I have been learning silks for 3 years now. Progress was very slow at first, but I’m finally feeling satisfied with my progress, though I’m still very anxious to improve.

I am passionate about dance. When I hear music that I love, I long to become one with it. Last time I performed, I grew so much from the experience that I decided it’s worth the stress and worry. Another thing that inspires me to perform is my desire to uplift and inspire others. I’m not young and I’m not skinny and I didn’t grow up in a dance studio. Most women my age would never believe that they have the potential to become strong enough to hold their body in the air for 5 minutes. I’m setting out to prove that it CAN be done!
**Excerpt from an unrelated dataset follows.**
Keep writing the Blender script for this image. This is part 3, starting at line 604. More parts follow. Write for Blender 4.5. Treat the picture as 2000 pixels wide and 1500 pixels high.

Being involved with Cirque Asylum has given me a community of likeminded friends who understand my passion for dance and the frustrations of gaining strength and flexibility. We are a group of mostly women that believe that we deserve to have joy in our lives and that we have the power to create it. The energy I feel here tells me not to give up and that my hopes and dreams are possible. The performing aspect just feels like a reward at the end of a long day of hard work. Wait…I can actually do stuff?!

Circus is such a happy and fun sport to be involved with. We are kind of a different crowd (how many moms do you know that allow their children to spin balls of fire?), but we’re like that one unique house on a street that makes you say “Hmmm…I kind of like that!” Circus is more fun than anything you’ve ever tried, but people don’t realize how painful it is. Training, for me personally, involves occasional screams of pain and frequent bruising. I was explaining “skin conditioning” to my husband, telling him how we practice painful drops and holds until it doesn’t hurt anymore. His response was, “That’s not skin conditioning, that’s destroying your nerve endings!” He’s wrong, but it made me laugh.

Circus is something I cannot live without, but my reason for living is being a mother to my three children. Trying to shape them into kind, loving, happy adults is the hardest project I’ve ever worked on, but when I see signs that it’s working, I feel like a superhero! There’s not enough space in the world to contain all of the joy motherhood brings me. I credit my Heavenly Father for blessing me with these beautiful souls and the devoted husband to match, also for this promise, “and I will bear her up as on eagles’ wings; and she shall beget glory and honor to herself and unto my name.” To God, my family, and my circus family-You Raise Me Up!